Synthesis and Isomeric Effects of Ladder-Type Alkylated Terbenzodithiophene Derivatives

A new class of heptacyclic ladder-type terbenzodithiophene (TBDT) structures merging three fused benzodithophenes was developed. Two TBDT conjugated isomers, named as syn-TBDT and anti-TBDT, where the two thienyl rings in the outmost BDT units are in the syn- and anti-fashion, are designed. Two decyl groups are introduced to their 6,13 and 7,14-positions to form four isomeric 6,13-syn-TBDT, 7,14-syn-TBDT, 6,13-anti-TBDT, and 7,14-anti-TBDT structures which are constructed by the DBU-induced 6-benzannulation involving propargyl-allenyl isomerization of the dieneyne moieties in the corresponding precursors followed by 6π-electrocyclization/aromatization, while isomeric TD-syn-TBDT and TD-anti-TBDT with four decyl groups substituted at 6,7,13,14-positions are synthesized via palladium-catalyzed dialkylacetylene insertion/C–H arylation of the corresponding iodobiaryl precursors. The intrinsic properties can be modulated by molecular manipulation of the main-chain and side-chain isomeric structures. anti-TBDT derivatives exhibit higher melting points, larger bandgaps, stronger intermolecular interactions, and higher mobility than the corresponding syn-TBDT analogues. These molecules can be further utilized as building blocks to make various TBDT-based materials for optoelectronic applications.

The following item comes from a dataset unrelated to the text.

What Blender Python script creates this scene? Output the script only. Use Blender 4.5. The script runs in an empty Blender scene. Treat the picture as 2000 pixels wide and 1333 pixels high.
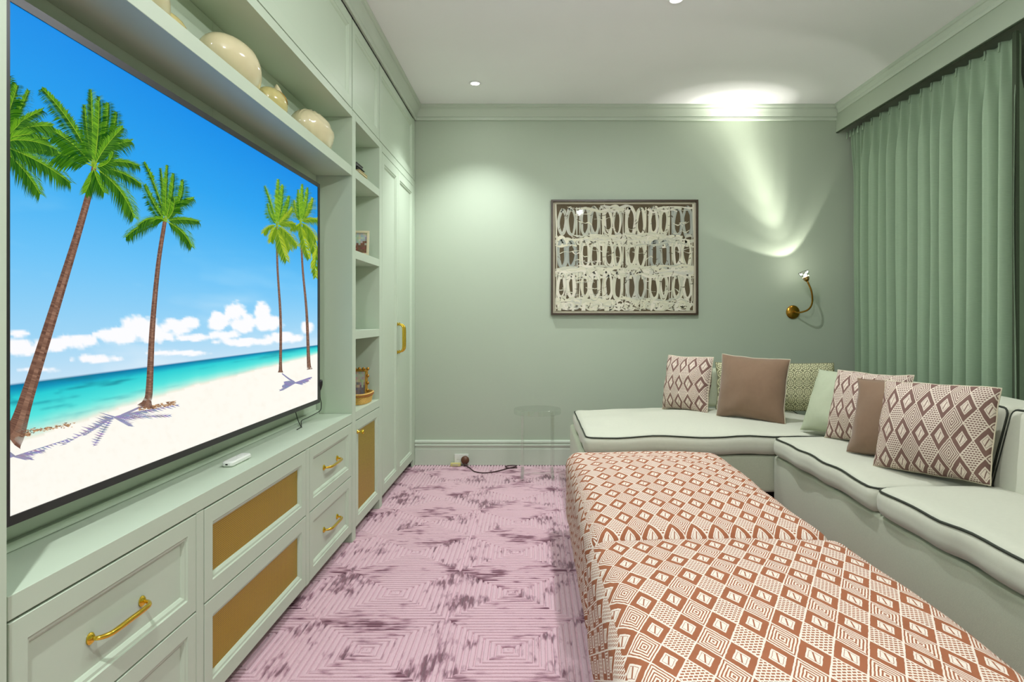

本研究开发了一类由三个稠合苯并二噻吩融合而成的七环梯形三联苯并二噻吩（terbenzodithiophene, TBDT）结构。研究人员设计了两种TBDT共轭异构体，分别命名为顺式-TBDT（syn-TBDT）与反式-TBDT（anti-TBDT）；两类异构体中最外侧的苯并二噻吩（benzodithiophene, BDT）单元内的两个噻吩环分别呈顺式与反式空间构型。随后在这两种异构体的6,13位与7,14位各引入两个癸基，得到四种异构体：6,13-顺式-TBDT（6,13-syn-TBDT）、7,14-顺式-TBDT（7,14-syn-TBDT）、6,13-反式-TBDT（6,13-anti-TBDT）以及7,14-反式-TBDT（7,14-anti-TBDT）；上述四种异构体均通过1,8-二氮杂双环[5.4.0]十一碳-7-烯（DBU）诱导的6-苯并环化反应构建，该反应过程涉及对应前驱体中二炔烯片段的炔丙基-联烯异构化，随后依次发生6π电环化与芳构化步骤。而在6,7,13,14位带有四个癸基取代的异构体TD-顺式-TBDT（TD-syn-TBDT）与TD-反式-TBDT（TD-anti-TBDT），则通过钯催化的二烷基乙炔插入/C–H芳基化反应，以相应的碘代联芳前驱体为原料合成。通过对这类分子主链与侧链的异构体结构进行分子调控，可调节其本征物理性质。相较于对应的顺式-TBDT类似物，反式-TBDT衍生物展现出更高的熔点、更大的带隙、更强的分子间相互作用以及更高的载流子迁移率。这类分子可进一步作为构筑单元，用于制备各类基于TBDT的光电功能材料。